* **DIRECTIONS**: Can you set down, exactly as they appear below, the lines from the opening of the material through the one bearing "nd = rnd_dir(N);", minus the pictures?

-*-

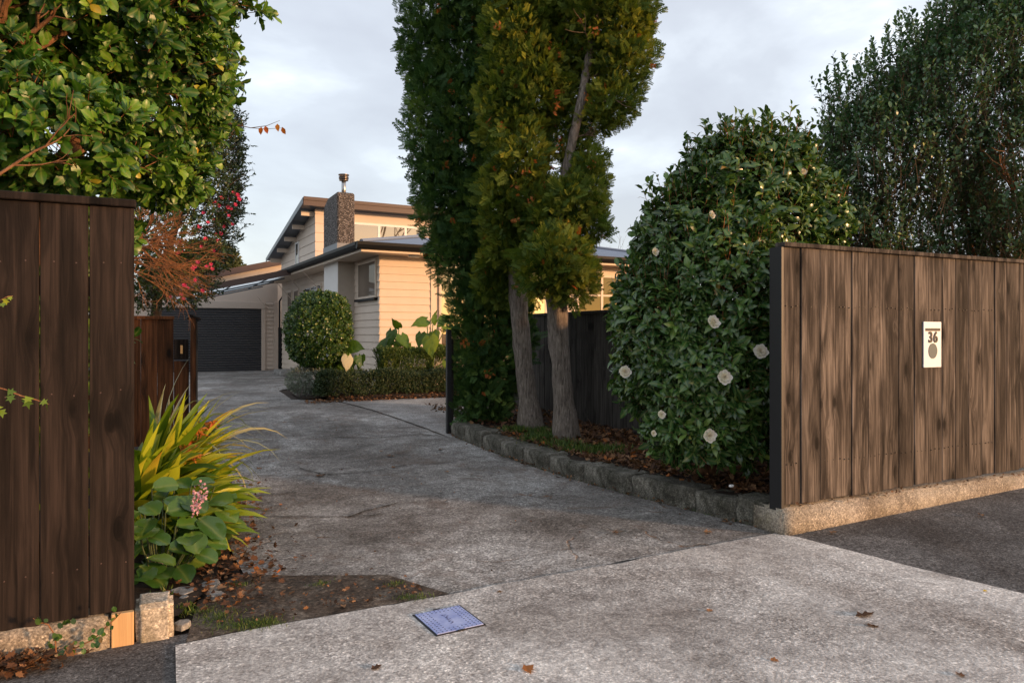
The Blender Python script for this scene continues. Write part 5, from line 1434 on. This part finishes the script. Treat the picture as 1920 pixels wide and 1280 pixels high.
for (x, y_, Z, s_) in spots:
    for rep_ in range(3 if s_ > .125 else 2):
        q = P(x + random.uniform(-8, 8), y_ - 14 + rep_ * 12, Z + rep_ * .18) - o; q.z = max(q.z, .03); ps.append(tuple(q)); an = random.uniform(-2.4, .4)
        ds.append((math.cos(an), math.sin(an), random.uniform(-.5, .35))); ns_.append((random.uniform(-.3, .3), random.uniform(-.9, -.1), 1)); ss.append(s_ * random.uniform(1.0, 1.3))
A = place(RL, np.array(ps), np.array(ds), np.array(ns_), np.array(ss)); np_mesh('leaves', A[0], A[1], M['L_berg'], t, A[2], True, A[3])
mb = MB()
for q in ps: mb.tube([(q[0] * .3, q[1] * .3, 0), (q[0] * .8, q[1] * .8, q[2] * .6), q], [.006, .005, .004], 4)
mb.build('leaf_stalks', m_plain('dark stalk', (.05, .07, .02), .6), t)
fs = P(372, 935, 4.35) - o
mb = MB(); mb.tube([P(335, 985, 4.45) - o, P(352, 960, 4.4) - o, fs], [.007, .006, .005], 6); mb.build('flower_stem', m_plain('red stem', (.30, .04, .03), .5), t)
N = 120; u = RNG.random(N); c = np.array([P(378, 912, 4.35) - o])[0][None] * (1 - u[:, None]) + np.array([P(366, 962, 4.3) - o])[0][None] * u[:, None]
rad_ = np.where(u < .45, .034, .022)
nd = rnd_dir(N); A = place(oval_tpl(.9, .1, .1), c + nd * rad_[:, None], unit(nd + RNG.normal(0, .5, nd.shape)), rnd_dir(N), np.full(N, .016)); np_mesh('flower_spike', A[0], A[1], M['p_lilac'], t, A[2], True, A[3])

# creepers
def creeper(label, pix, Z, leafs, size=.03, mat='L_berg', tpl=None, nodrop=None):
    o = P(*pix[0], Z); t = thing('creeper_stem', o, label, 'creeper', 'creepers on the dark fence'); mb = MB(); q = [P(x, y_, Z) - o for x, y_ in pix]
    mb.tube(q, [.003] * (len(q) - 1) + [.0012], 5); mb.build('stem', M['twig'], t)
    pos = np.array([P(x, y_, Z - .01) - o for x, y_ in leafs]); N = len(pos)
    d = np.tile([.2, -.25, -.7], (N, 1)) + RNG.normal(0, .5, (N, 3)); nn = np.tile([-.2, -1.0, .45], (N, 1)) + RNG.normal(0, .25, (N, 3))
    A = place(tpl or oval_tpl(.8, .06, .1), pos, d, nn, size * RNG.uniform(.7, 1.25, N)); np_mesh('leaves', A[0], A[1], M[mat], t, A[2], True, A[3]); return t
lobe = (np.array([[0, 0, 0], [-.5, .05, .02], [-.28, .35, 0], [-.55, .6, .03], [-.18, .62, 0], [0, 1.05, -.03], [.18, .62, 0], [.55, .6, .03], [.28, .35, 0], [.5, .05, .02]]),
        np.array([[0, 2, 1], [0, 4, 2], [2, 4, 3], [0, 6, 4], [4, 6, 5], [0, 8, 6], [6, 8, 7], [0, 9, 8]]))
creeper('ivy sprig with three lobed leaves poking across the lower left edge of the dark fence', [(-20, 722), (10, 730), (40, 742), (70, 750), (92, 758)], 3.02, [(14, 735), (20, 741), (50, 748), (56, 744), (78, 752), (88, 756), (2, 768), (-4, 760)], .040, 'L_strap', lobe)
creeper('tiny ivy sprig with one small leaf near the left fence edge above the other sprig', [(-20, 560), (0, 563), (15, 556), (24, 555)], 3.02, [(5, 568), (18, 556), (10, 560)], .026, 'L_strap', lobe)
cl = [(x + random.uniform(-9, 9), y_ + random.uniform(-9, 9)) for x, y_ in [(108, 1200), (112, 1215), (120, 1212), (130, 1222), (142, 1210), (150, 1215), (160, 1222), (165, 1200), (170, 1205), (180, 1180), (182, 1198), (190, 1192), (196, 1196), (202, 1170), (208, 1165), (215, 1160), (195, 1175), (178, 1185), (105, 1190), (98, 1210), (150, 1200), (138, 1200), (216, 1152), (224, 1148), (125, 1225), (100, 1222), (113, 1207), (170, 1195)]]
creeper('green creeper climbing the pale footing and pine block below the dark fence', [(100, 1225), (140, 1215), (175, 1198), (195, 1178), (215, 1160), (228, 1146)], 3.22, cl, .030, 'L_berg')
creeper('short creeper stem with a few green and orange leaves on the left footing', [(105, 1222), (103, 1190), (90, 1170), (70, 1165), (62, 1158)], 3.12, [(104, 1195), (100, 1185), (108, 1168), (120, 1162), (128, 1160), (136, 1158), (66, 1160), (76, 1158), (82, 1160)], .026, 'L_grass')

# ================================================================ FALLEN LEAVES, WEEDS
def dead_tpl():
    """ragged curled lobed leaf with a raised midrib"""
    n = 14; V = [[0, .5, .0]]
    for k in range(n):
        an = 2 * math.pi * k / n + .11; r_ = .5 * (1 if k % 2 else .70) * (1 + .12 * math.sin(k * 2.7))
        x, y = math.cos(an) * r_ * .72, .5 + math.sin(an) * r_
        V.append([x, y, .42 * abs(x) ** 1.3 + .10 * (y - .5) ** 2 + .05 * math.sin(k * 1.9)])
    V.append([0, -.25, .02]); V.append([.02, -.25, .02])
    F = [[0, 1 + k, 1 + (k + 1) % n] for k in range(n)] + [[0, n + 1, n + 2]]
    return np.array(V), np.array(F)
DT = dead_tpl()
def litter(name, zone_pts, zf, n, smin, smax, mat, kindlabel):
    pos = []
    for _ in range(n):
        x, y_ = zone_pts(); pos.append((x, y_, zf(x, y_) + random.uniform(.004, .03)))
    pos = np.array(pos); N = len(pos)
    d = rnd_dir(N); d[:, 2] *= .35; nn = np.tile([0, 0, 1.0], (N, 1)) + RNG.normal(0, .45, (N, 3))
    A = place(DT, pos, d, nn, RNG.uniform(smin, smax, N)); o = np_mesh(name, A[0], A[1], M[mat], None, A[2], False, A[3])
    return tag(o, kindlabel, 'leaf litter', None, 'stuff')
kx = lambda y: np.interp(y, [p_[1] for p_ in kerb_line], [p_[0] for p_ in kerb_line])
def z_bed():
    y = random.uniform(4.1, 11) if random.random() < .4 else random.uniform(4.3, 8.2); x0 = kx(y) + .2
    return x0 + (5.3 - x0) * random.random(), y
litter('leaf_litter', z_bed, lambda x, y: bedz(x, y) + .015, 5200, .03, .085, 'L_dead', 'thick brown dead leaves covering the raised bed behind the kerb stones')
def z_gut():
    y = 4 + 5.2 * random.random(); return kx(y) - abs(random.gauss(0, .045)) + .02, y
litter('leaf_litter', z_gut, lambda x, y: gz(x, y) + .006, 340, .015, .045, 'L_dead', 'thin line of dead leaf bits along the foot of the kerb stones')
def z_strip():
    y = random.uniform(4.05, 7.5); return random.gauss(.30, .14), y
litter('leaf_litter', z_strip, lambda x, y: gz(x, y) + .02, 900, .02, .06, 'L_dead', 'orange brown dead leaves under the plants by the dark fence')
litter('leaf_litter', lambda: (-.58 + random.gauss(0, .10), 3.74 - abs(random.gauss(0, .05))), lambda x, y: random.uniform(0, .05), 260, .03, .06, 'L_dead', 'heap of reddish dead leaves against the footing in the lower left corner')
litter('leaf_litter', lambda: (random.uniform(2.4, 7), random.gauss(13.72, .10)), lambda x, y: bed2(x, y) + .01, 900, .03, .07, 'L_dead', 'line of reddish dead leaves at the foot of the low hedge')
litter('leaf_litter', lambda: (random.uniform(4.1, 7.5), 3.80 + random.uniform(-.01, .02)), lambda x, y: .186, 120, .015, .035, 'L_dead', 'bits of orange leaf caught on the footing under the brown fence')
# crumbs on the drive
def z_drive():
    y = random.uniform(3.9, 11); x = .4 + abs(random.gauss(0, .9)) if random.random() < .6 else random.uniform(.5, kx(min(9, y)) - .1)
    return min(x, kx(min(9, y)) - .1), y
litter('leaf_crumbs', z_drive, lambda x, y: gz(x, y) + .004, 420, .008, .022, 'L_dead', 'tiny leaf crumbs scattered over the drive')

litter('leaf_litter', lambda: (random.uniform(.25, 1.3), 3.80 + abs(random.gauss(0, .18))), lambda x, y: .008, 130, .012, .035, 'L_dead', 'dead leaf bits and crumbs lying on the bare soil patch')
litter('leaf_litter', lambda: (.46 + abs(random.gauss(0, .16)), random.uniform(4.4, 7.4)), lambda x, y: gz(x, y) + .006, 170, .025, .06, 'L_dead', 'scattered dead leaves along the drive edge beside the strap leaved clump')
# single leaves one can point to
lone = [((1607, 1161), .085, .35, 'large curled brown leaf on the pale crossing, biggest one there'), ((1650, 1180), .05, .45, 'small brown leaf just right of the largest curled leaf on the crossing'),
        ((984, 1252), .06, .98, 'spiky orange leaf on the crossing below the blue cover'), ((697, 1262), .045, .30, 'flat dark brown leaf at the bottom edge, left of the spiky orange one'),
        ((1337, 1148), .03, .95, 'little orange leaf on the crossing left of the largest curled leaf'), ((1443, 1240), .03, .97, 'little orange leaf on the crossing below the largest curled leaf'),
        ((1808, 1275), .035, .5, 'brown leaf at the bottom edge of the crossing, towards the right'), ((1566, 999), .055, .8, 'pale tan leaf on the asphalt near the end of the brown fence'),
        ((1318, 1000), .05, .85, 'pale orange leaf on the drive below the near end kerb stone'), ((1160, 1003), .045, .65, 'tan leaf alone on the drive below the middle of the kerb line'),
        ((1835, 966), .05, .85, 'pale crumpled leaf on the asphalt below the number plate'), ((1901, 916), .05, .9, 'pale leaf on the asphalt at the right edge by the footing'),
        ((1370, 982), .055, .8, 'pale tan leaf in the corner below the near end kerb stone'), ((1353, 975), .05, .92, 'orange leaf in the corner left of the near end kerb stone'),
        ((466, 1068), .05, 1.0, 'bright red orange leaf on the drive above the soil patch'), ((470, 981), .075, .7, 'long tan leaf on the drive beside the strap leaved clump'),
        ((480, 936), .06, .8, 'pale tan leaf lying by the small hollow in the drive'), ((500, 960), .05, .96, 'orange leaf in the small hollow of the drive'),
        ((610, 892), .09, .6, 'dark brown curled leaf on the crack across the drive'), ((724, 857), .07, .55, 'brown curled leaf on the drive left of the black gate post'),
        ((842, 887), .045, .85, 'pale leaf on the drive near the middle of the kerb line'), ((826, 843), .055, .5, 'brown leaf on the drive just below the black gate post'),
        ((711, 848), .04, .8, 'tan leaf on the drive beyond the brown curled one'), ((742, 878), .04, .7, 'tan leaf on the right end of the drive crack'),
        ((640, 1138), .035, .9, 'small orange leaf on the bare soil patch'), ((440, 880), .05, .7, 'brown leaf nearest the strap leaved clump, in the group of four'),
        ((492, 880), .05, .75, 'brown leaf at the right of the group beside the strap leaved clump'), ((930, 1112), .03, .93, 'small orange leaf beside the joint right of the blue cover')]
for i, ((px, py), s_, r_, lab) in enumerate(lone):
    q = G(px, py); on_c = q.y < 3.72
    A = place(DT, np.array([[0, 0, 0]]), np.array([[math.cos(i * 2.3), math.sin(i * 2.3), 0]]), np.array([[random.uniform(-.25, .25), random.uniform(-.25, .25), 1]]), np.array([s_ * 1.35]), np.array([r_]))
    ob = np_mesh('fallen_leaf', A[0], A[1], M['L_dead'], None, A[2], False, A[3]); ob.location = (q.x, q.y, q.z + .014)
    tag(ob, lab, 'leaf', 'single fallen leaves on the concrete')
q = G(1845, 1112); A = place(leaf_tpl(.55, .05, .05), np.array([[0, 0, 0]]), np.array([[1, .2, 0]]), np.array([[0, 0, 1]]), np.array([.035])); ob = np_mesh('fallen_leaf', A[0], A[1], m_plain('yellow leaf', (.75, .50, .02), .5), None, A[2], True, A[3]); ob.location = (q.x, q.y, .015)
tag(ob, 'small bright yellow leaf at the right edge of the crossing', 'leaf', 'single fallen leaves on the concrete')
pb_ = rough_block('pebble', (-.02, -.014, 0), (.02, .014, .02), M['white'], amp=.003, cuts=5, seed=5, bev=.006); q = P(1371, 913, 5.6); pb_.location = q; tag(pb_, 'small white pebble on the kerb stones near the brown fence', 'pebble')

def grass(name, lab, zone, zf, n, h):
    pos = np.array([(lambda c: (c[0], c[1], zf(*c)))(zone()) for _ in range(n)]); d = np.tile([0, 0, 1.0], (n, 1)) + RNG.normal(0, .45, (n, 3))
    A = place(small_tpl(.13, .02), pos, d, rnd_dir(n), h * RNG.uniform(.4, 1.2, n)); return tag(np_mesh(name, A[0], A[1], M['L_grass'], None, A[2], False, A[3]), lab, 'grass', None, 'stuff')
def near(cs, sx, sy):
    def f():
        c = random.choice(cs); return (c[0] + random.gauss(0, sx), c[1] + random.gauss(0, sy))
    return f
gp = [G(400, 1165), G(430, 1175), G(460, 1178), G(380, 1150), G(480, 1172), G(420, 1155), G(500, 1172)]
grass('grass', 'green grass tufts at the front edge of the soil patch', near([(g.x, g.y) for g in gp], .05, .035), lambda x, y: .008, 1500, .024)
gp = [G(760, 1125), G(790, 1124), G(740, 1100), G(600, 1100), G(450, 1100)]
grass('grass', 'thin grass along the far rim of the soil patch', near([(g.x, g.y) for g in gp], .03, .02), lambda x, y: .01, 420, .028)
gp = [G(1000, 815, .15), G(1030, 822, .15), G(1060, 842, .15), G(1100, 850, .15), G(970, 812, .15), G(1010, 830, .15), G(1140, 852, .15)]
grass('weeds', 'small green weeds among the leaves at the feet of the two bare trunks', near([(g.x, g.y) for g in gp], .12, .10), lambda x, y: bedz(x, y) + .03, 3600, .075)
grass('moss_line', 'thin green growth at the foot of the kerb stones', lambda: (lambda y: (kx(y) - .01 + random.gauss(0, .012), y))(random.uniform(4.1, 9)), lambda x, y: gz(x, y), 420, .03)
gp = [G(300, 1130), G(345, 1150), G(305, 1115)]
grass('grass', 'grass tufts between the squat block and the broken slabs', near([(g.x, g.y) for g in gp], .03, .03), lambda x, y: .01, 260, .05)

-*-

* **CORRECT RESPONSE**:
The Blender Python script for this scene continues. Write part 5, from line 1434 on. This part finishes the script. Treat the picture as 1920 pixels wide and 1280 pixels high.
for (x, y_, Z, s_) in spots:
    for rep_ in range(3 if s_ > .125 else 2):
        q = P(x + random.uniform(-8, 8), y_ - 14 + rep_ * 12, Z + rep_ * .18) - o; q.z = max(q.z, .03); ps.append(tuple(q)); an = random.uniform(-2.4, .4)
        ds.append((math.cos(an), math.sin(an), random.uniform(-.5, .35))); ns_.append((random.uniform(-.3, .3), random.uniform(-.9, -.1), 1)); ss.append(s_ * random.uniform(1.0, 1.3))
A = place(RL, np.array(ps), np.array(ds), np.array(ns_), np.array(ss)); np_mesh('leaves', A[0], A[1], M['L_berg'], t, A[2], True, A[3])
mb = MB()
for q in ps: mb.tube([(q[0] * .3, q[1] * .3, 0), (q[0] * .8, q[1] * .8, q[2] * .6), q], [.006, .005, .004], 4)
mb.build('leaf_stalks', m_plain('dark stalk', (.05, .07, .02), .6), t)
fs = P(372, 935, 4.35) - o
mb = MB(); mb.tube([P(335, 985, 4.45) - o, P(352, 960, 4.4) - o, fs], [.007, .006, .005], 6); mb.build('flower_stem', m_plain('red stem', (.30, .04, .03), .5), t)
N = 120; u = RNG.random(N); c = np.array([P(378, 912, 4.35) - o])[0][None] * (1 - u[:, None]) + np.array([P(366, 962, 4.3) - o])[0][None] * u[:, None]
rad_ = np.where(u < .45, .034, .022)
nd = rnd_dir(N); A = place(oval_tpl(.9, .1, .1), c + nd * rad_[:, None], unit(nd + RNG.normal(0, .5, nd.shape)), rnd_dir(N), np.full(N, .016)); np_mesh('flower_spike', A[0], A[1], M['p_lilac'], t, A[2], True, A[3])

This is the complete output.